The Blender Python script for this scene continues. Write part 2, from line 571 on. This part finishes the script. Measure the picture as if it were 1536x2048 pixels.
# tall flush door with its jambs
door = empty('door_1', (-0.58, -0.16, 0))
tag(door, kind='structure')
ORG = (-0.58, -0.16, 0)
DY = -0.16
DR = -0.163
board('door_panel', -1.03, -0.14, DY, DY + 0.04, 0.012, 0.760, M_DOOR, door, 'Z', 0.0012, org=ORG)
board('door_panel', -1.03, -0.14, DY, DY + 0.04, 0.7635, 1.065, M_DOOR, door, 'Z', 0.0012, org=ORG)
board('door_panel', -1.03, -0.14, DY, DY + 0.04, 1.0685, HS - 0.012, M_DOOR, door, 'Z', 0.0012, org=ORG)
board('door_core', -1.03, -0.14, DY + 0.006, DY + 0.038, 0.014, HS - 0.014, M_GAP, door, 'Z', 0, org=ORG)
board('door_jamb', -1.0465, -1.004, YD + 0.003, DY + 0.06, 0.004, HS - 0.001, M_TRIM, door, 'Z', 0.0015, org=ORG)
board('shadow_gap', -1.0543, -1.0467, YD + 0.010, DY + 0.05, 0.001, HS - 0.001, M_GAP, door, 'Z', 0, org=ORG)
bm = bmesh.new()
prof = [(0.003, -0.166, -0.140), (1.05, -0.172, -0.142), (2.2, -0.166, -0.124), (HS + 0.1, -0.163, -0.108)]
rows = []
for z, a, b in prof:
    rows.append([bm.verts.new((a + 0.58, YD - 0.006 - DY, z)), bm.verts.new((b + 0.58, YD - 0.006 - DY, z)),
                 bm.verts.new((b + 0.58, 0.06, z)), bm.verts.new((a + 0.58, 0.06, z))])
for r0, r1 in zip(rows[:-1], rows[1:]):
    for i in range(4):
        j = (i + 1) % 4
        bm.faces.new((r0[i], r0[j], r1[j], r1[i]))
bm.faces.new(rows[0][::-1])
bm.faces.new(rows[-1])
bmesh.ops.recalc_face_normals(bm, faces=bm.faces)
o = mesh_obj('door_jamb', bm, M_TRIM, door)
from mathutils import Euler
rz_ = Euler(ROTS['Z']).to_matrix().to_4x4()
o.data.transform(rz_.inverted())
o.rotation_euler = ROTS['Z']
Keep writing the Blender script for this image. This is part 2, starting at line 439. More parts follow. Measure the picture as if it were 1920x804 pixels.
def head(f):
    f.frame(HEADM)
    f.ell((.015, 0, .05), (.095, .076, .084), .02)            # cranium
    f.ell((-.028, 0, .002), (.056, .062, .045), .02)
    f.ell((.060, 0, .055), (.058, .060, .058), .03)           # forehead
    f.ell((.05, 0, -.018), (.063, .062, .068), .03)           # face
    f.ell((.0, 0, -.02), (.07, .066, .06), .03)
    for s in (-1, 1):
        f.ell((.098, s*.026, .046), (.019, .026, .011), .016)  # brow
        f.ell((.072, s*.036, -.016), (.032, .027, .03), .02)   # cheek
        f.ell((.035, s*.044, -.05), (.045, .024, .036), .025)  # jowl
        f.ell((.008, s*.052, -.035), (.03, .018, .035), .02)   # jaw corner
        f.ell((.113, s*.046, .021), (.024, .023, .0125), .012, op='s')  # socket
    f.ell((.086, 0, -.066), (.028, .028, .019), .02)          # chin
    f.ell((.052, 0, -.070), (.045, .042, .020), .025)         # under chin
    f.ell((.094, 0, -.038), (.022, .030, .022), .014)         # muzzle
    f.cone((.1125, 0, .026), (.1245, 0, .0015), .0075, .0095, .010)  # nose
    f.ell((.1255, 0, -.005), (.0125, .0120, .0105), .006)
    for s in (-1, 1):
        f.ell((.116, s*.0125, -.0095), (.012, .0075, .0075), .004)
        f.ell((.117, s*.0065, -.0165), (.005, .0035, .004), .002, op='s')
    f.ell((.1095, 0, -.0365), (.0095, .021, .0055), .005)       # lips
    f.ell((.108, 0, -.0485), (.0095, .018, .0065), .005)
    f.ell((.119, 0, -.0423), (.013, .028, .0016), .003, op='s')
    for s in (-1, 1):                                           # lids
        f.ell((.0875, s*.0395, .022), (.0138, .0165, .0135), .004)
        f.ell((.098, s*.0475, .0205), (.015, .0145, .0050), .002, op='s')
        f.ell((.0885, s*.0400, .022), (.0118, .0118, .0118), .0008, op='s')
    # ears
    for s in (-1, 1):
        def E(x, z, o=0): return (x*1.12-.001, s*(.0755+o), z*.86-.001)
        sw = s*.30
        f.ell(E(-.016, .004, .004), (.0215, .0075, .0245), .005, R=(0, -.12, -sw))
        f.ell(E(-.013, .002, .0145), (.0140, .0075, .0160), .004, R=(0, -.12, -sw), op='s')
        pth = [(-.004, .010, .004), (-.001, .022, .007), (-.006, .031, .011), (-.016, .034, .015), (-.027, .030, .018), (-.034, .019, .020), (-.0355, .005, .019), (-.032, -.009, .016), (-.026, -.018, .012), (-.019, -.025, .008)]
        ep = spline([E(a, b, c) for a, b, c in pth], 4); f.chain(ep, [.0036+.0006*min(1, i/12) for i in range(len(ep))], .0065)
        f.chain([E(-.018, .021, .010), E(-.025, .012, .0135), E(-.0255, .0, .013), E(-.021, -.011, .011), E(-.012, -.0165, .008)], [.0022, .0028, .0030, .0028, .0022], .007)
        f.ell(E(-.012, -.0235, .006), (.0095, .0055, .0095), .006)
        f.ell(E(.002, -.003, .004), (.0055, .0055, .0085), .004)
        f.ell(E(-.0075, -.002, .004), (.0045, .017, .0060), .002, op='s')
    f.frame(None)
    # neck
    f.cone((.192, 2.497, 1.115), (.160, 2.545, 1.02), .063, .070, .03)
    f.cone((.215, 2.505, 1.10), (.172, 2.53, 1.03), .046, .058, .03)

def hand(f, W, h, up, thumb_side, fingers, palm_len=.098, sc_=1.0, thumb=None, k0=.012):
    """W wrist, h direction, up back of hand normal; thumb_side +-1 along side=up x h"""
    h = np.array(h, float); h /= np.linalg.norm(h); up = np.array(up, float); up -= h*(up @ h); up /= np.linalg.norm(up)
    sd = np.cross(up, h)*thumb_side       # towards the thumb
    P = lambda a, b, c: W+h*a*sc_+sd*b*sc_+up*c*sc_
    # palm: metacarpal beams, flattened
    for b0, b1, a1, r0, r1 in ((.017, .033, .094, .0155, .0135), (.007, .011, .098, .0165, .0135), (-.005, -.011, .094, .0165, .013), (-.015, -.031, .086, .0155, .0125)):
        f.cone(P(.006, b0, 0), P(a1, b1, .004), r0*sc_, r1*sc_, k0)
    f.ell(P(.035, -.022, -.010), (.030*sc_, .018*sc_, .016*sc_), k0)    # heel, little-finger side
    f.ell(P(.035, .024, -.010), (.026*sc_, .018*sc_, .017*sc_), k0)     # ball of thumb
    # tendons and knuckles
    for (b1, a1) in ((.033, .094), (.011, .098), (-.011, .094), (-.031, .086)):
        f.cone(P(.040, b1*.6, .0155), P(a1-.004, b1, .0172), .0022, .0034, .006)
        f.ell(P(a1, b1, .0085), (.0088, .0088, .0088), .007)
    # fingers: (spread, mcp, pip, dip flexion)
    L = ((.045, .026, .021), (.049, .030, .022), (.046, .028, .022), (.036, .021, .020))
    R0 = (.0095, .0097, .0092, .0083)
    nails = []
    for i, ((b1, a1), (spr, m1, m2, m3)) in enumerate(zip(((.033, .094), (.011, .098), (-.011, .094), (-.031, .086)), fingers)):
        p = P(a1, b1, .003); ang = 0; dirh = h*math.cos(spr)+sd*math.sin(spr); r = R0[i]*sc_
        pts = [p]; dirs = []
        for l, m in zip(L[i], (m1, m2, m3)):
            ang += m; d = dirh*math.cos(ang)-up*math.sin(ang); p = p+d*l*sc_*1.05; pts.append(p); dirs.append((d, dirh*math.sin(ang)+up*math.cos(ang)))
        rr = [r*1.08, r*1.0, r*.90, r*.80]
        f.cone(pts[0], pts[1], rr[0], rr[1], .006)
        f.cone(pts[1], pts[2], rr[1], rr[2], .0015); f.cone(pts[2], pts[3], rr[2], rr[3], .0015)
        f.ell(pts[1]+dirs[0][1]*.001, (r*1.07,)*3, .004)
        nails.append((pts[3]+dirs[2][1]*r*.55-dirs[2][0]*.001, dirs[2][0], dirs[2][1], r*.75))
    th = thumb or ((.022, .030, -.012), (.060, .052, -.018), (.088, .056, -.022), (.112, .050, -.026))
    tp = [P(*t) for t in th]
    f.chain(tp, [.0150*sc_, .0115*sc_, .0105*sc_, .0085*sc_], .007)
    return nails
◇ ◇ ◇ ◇
* **Description of the task**: Extract each line holding the word "Measure" from the records.

* **Output for this exercise**:
The Blender Python script for this scene continues. Write part 2, from line 571 on. This part finishes the script. Measure the picture as if it were 1536x2048 pixels.
Keep writing the Blender script for this image. This is part 2, starting at line 439. More parts follow. Measure the picture as if it were 1920x804 pixels.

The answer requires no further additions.